Cross-shelf transport of tracers induced by a submarine canyon

Karina Ramos-Musalem1, Susan Elizabeth Allen1 and Stephanie Waterman2, (1)University of British Columbia, Earth, Ocean and Atmospheric Sciences, Vancouver, BC, Canada, (2)University of British Columbia, Department of Earth, Ocean and Atmospheric Sciences, Vancouver, BC, Canada
Abstract:
The exchange of water and solutes between the coastal area and the open ocean is of great importance to biogeochemical fluxes, nutrient budgets and their response to climate change and human activities. On a regional scale, submarine canyons are known to enhance physical processes such as shelf-slope mass exchange and mixing. There is good understanding of the flow around upwelling submarine canyons; however, the flux of tracers is less understood. The objective of this study is to characterize the combined effect that upwelling, advection and enhanced mixing within the canyon have on the exchange of tracers between the shelf and open ocean. For that purpose, a scaling analysis for mixing and advection of tracers within an idealized canyon during upwelling, and a numerical exploration of the corresponding parameter space were performed.

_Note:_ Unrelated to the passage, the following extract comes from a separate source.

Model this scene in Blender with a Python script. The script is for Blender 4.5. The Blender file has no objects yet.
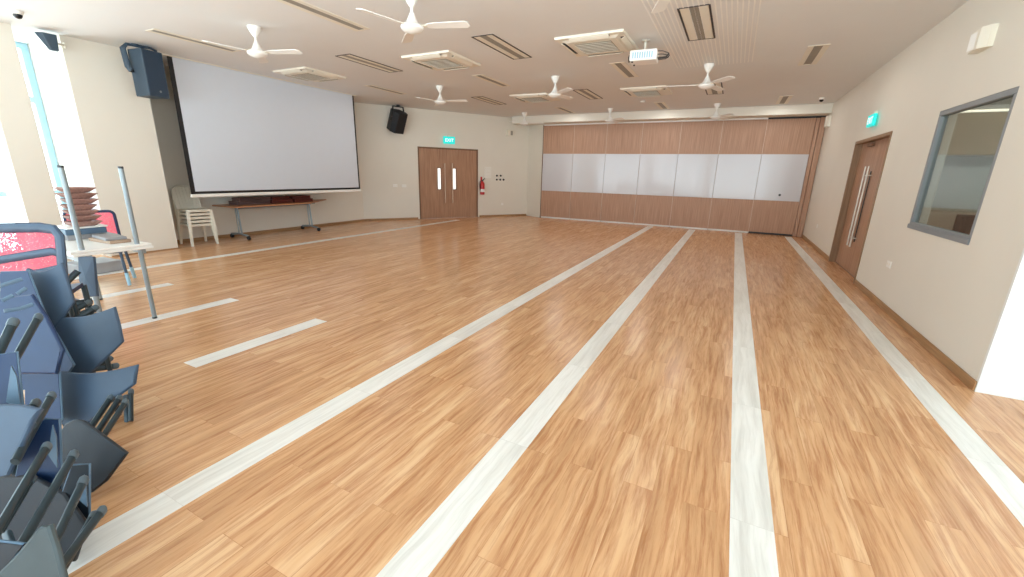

This work presents results from the scaling scheme and a space-varying diffusivity sensitivity analyses using the community model MITgcm; it also suggests a physical mechanism through which such exchange is possible. Using nutrient vertical profiles from Barkley Canyon, British Columbia as a case study, we find that for all tracers horizontal advection dominates over isopycnal diffusivity, and vertical advection and diapycnal mixing are both relevant processes. Numerical results show that the total amount of tracer on the shelf increases when the prescribed mixing rate within the canyon is locally enhanced and moderate outside the canyon, compared to the case of moderate mixing rates everywhere in the domain. Elevated mixing inside the canyon results in enhanced cross-shelf tracer transport because the water exchanged has a higher tracer concentration compared to the case with homogeneous diffusivity. Taken together, our results will demonstrate that submarine canyons considerably enhance the amount of tracer coming onto the shelf and drastically change the pathways through which these tracers flow.